If all goes according to plan, the Independent Electoral Commission -- which has put this incredible undertaking together in less than four months -- expects to announce the results by Saturday night.

"All violence is deplorable, and all deaths are tragic, the death of innocent people all the more so," said Johann Kriegler, chairman of the electoral commission, referring to the bombings on Sunday and yesterday which took 20 lives.

'But that should not make us forget that the real meaning of these days is joy," he said. "There is a joyful anticipation of that which has engaged so many people for so long now that it is about to happen."

But a troubling question still hangs in the air. What will happen when the votes are counted, the new president is in office, the euphoria has passed and millions of South Africa's blacks find that after seeing their impossible dream of a non-racial democracy come true, the work has really just begun?

Indeed, one fear often voiced is that Mr. Mandela's ANC has raised the expectations of its supporters to unrealistic levels, that the disappointment that will follow could lead the country into chaos.

But Cyril Ramaphosa, general secretary of the ANC, disagreed. "Yes, our people do have expectations," he said. "But they are understandable expectations. They have lived in a condition of degradation and suffered immensely over the years.
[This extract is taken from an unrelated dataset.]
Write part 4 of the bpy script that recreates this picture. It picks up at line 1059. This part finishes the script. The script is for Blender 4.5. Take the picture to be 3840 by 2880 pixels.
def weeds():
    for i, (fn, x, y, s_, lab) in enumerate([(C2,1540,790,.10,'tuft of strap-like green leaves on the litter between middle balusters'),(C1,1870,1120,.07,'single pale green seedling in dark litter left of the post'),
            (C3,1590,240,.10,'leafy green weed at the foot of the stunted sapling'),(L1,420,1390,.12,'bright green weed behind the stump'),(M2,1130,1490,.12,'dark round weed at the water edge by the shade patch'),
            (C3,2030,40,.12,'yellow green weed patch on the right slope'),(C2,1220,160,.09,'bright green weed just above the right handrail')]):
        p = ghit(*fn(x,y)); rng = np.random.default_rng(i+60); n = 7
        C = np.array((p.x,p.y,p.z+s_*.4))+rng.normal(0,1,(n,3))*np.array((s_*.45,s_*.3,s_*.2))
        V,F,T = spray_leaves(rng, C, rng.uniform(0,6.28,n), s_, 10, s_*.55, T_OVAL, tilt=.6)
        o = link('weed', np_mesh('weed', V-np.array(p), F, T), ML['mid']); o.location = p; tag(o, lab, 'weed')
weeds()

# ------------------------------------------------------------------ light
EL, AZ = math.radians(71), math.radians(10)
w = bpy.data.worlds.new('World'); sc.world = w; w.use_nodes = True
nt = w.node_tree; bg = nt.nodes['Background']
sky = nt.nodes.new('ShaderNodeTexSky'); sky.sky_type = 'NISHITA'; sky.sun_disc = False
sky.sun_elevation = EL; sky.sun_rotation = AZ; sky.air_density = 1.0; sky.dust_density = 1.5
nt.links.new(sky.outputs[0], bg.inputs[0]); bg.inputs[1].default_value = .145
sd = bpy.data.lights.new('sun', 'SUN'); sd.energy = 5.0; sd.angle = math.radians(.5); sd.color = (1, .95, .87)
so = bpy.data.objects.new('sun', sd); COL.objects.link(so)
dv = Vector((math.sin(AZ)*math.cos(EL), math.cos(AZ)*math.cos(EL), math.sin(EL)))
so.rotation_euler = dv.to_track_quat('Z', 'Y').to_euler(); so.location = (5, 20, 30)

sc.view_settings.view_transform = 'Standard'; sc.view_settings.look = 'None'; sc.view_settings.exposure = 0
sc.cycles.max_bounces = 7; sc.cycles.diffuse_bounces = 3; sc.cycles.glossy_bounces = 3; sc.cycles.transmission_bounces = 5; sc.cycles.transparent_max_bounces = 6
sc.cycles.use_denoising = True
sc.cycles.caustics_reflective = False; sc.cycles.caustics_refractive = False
"They have not even had basic facilities, running water, electricity. There is nothing wrong in people expecting these things, a water tap, electricity, a roof over their heads. These are not outrageous expectations.

"We must find the resources to meet these expectations or otherwise the struggle of our people has been in vain."

Many South African whites seem to enjoy spreading urban legends of maids convinced they will get their employer's house the day after the election, or gardeners who plan to drive off in the employer's Mercedes. But interviews with blacks in townships and rural communities almost always reveal the same basic list of what is expected of the new government: for roads to be paved, for schools to be repaired, more and better housing.

Laurence Schlemmer of the Human Science Research Council, who has done extensive polling for the past several months, said he does not expect widespread disappointment even if the government is slow to deliver on its promises.

That is because his polls show that, more than anything else, the majority of South Africans expect this election to deliver "non-material expectations."

"They expect to be treated with dignity. Their status as a human being, as a South African, is non-negotiable," he said. "Quite frankly, I feel that this elections is more about honor and status than it is about houses and jobs.